Up half a block from Annunciation Church, Sikh Gurdwara DC opened its doors and their kitchen providing free food for all participants. One volunteer at the worship space remarked, “It’s free food for everybody – for the love of humanity.” 

Across the street outside of Embassy Church, staff members from Interfaith Power and Light invited participants to water two newly planted trees on the church’s property. Joelle Novey, director of the program that was supported by the Interfaith Council, said the walk helps them connect various faiths with stewardship of the earth. 

Novey said she wanted to remind the faithful “how their faith calls them to address climate change.” The program works closely with parishes and congregations in helping find ways to care for the planet. Novey said in recent years Catholic parishes have been looking for ways to respond to Pope Francis’s encyclical Laudato Si’ and its call for ecological conservation. She noted this year the organization would focus on better transportation solutions for the environment and would be reaching out to parishes soon.

Back at Annunciation, Msgr.

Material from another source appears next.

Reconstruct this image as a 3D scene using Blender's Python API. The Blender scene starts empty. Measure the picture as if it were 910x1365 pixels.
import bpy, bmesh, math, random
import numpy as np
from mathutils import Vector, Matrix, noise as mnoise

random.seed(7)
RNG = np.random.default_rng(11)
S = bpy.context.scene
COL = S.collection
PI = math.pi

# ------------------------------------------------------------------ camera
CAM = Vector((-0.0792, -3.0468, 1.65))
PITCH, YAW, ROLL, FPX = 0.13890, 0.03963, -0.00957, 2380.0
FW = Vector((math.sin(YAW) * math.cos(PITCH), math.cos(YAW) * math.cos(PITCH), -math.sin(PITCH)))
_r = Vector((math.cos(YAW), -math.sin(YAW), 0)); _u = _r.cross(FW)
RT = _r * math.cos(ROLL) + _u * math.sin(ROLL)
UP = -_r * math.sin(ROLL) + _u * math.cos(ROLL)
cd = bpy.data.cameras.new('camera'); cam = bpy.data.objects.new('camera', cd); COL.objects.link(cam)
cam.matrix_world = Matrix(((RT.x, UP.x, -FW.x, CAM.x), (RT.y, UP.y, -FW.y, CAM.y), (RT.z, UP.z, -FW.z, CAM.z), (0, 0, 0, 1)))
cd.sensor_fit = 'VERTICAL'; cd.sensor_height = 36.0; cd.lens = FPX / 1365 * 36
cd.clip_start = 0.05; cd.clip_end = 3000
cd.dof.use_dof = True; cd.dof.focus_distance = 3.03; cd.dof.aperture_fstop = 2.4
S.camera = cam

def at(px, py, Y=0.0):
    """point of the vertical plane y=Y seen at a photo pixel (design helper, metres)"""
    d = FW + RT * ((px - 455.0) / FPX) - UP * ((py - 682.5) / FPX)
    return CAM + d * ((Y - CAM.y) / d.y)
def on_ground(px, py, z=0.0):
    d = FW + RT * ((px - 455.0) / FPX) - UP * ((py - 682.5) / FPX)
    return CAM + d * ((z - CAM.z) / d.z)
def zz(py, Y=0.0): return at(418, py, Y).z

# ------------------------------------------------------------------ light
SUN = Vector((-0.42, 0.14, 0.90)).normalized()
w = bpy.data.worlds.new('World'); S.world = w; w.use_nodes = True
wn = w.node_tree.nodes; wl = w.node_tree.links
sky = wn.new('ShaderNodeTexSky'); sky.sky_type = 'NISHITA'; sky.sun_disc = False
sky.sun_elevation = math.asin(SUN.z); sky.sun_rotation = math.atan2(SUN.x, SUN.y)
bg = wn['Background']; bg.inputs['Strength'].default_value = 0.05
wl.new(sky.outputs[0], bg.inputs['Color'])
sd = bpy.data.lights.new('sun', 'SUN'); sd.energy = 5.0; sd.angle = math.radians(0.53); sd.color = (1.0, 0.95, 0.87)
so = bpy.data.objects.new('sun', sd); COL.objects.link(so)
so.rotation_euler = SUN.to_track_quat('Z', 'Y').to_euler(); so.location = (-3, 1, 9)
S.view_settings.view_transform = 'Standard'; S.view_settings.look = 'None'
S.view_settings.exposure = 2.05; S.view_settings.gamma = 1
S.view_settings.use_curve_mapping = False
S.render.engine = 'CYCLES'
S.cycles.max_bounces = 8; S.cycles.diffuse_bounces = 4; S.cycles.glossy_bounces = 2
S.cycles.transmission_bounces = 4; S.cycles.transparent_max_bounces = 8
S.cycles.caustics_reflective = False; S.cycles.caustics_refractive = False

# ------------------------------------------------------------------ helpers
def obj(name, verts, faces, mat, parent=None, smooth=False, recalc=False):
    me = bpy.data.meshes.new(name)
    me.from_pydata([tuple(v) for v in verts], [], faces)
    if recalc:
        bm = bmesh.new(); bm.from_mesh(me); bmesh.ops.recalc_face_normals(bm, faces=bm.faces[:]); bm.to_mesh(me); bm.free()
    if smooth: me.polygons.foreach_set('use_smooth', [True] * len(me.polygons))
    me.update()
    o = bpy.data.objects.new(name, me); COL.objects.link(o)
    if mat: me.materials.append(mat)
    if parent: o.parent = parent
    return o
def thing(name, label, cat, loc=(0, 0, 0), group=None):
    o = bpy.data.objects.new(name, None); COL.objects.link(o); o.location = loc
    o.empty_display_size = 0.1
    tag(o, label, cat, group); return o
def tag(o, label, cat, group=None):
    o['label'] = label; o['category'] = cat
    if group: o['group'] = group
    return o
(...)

Mike Mellone, pastor, said the annual walk “is a great day. We get to see other houses of worship expressing their faith.” The pastor took some time to greet all the visitors to the church and answer questions. 

Rabbi Gerald Serotta, executive director of the Interfaith Council, speaks with Buddhist monks during the Sept. 8 Unity Walk sponsored by the council that he heads. (CS photo/Mihoko Owada)

Rabbi Gerald Serotta, executive director of the Interfaith Council, greeted Msgr. Mellone and said the unity walk has transformed from looking back to “now looking forward to the world we imagine it could be.” 

He said the unity walk allows participants a foretaste of the prophet Isaiah’s vision of God on his throne. Through the walk, Rabbi Serotta said, “we learn a little bit of what all the other rooms of the temple will look like besides our own.”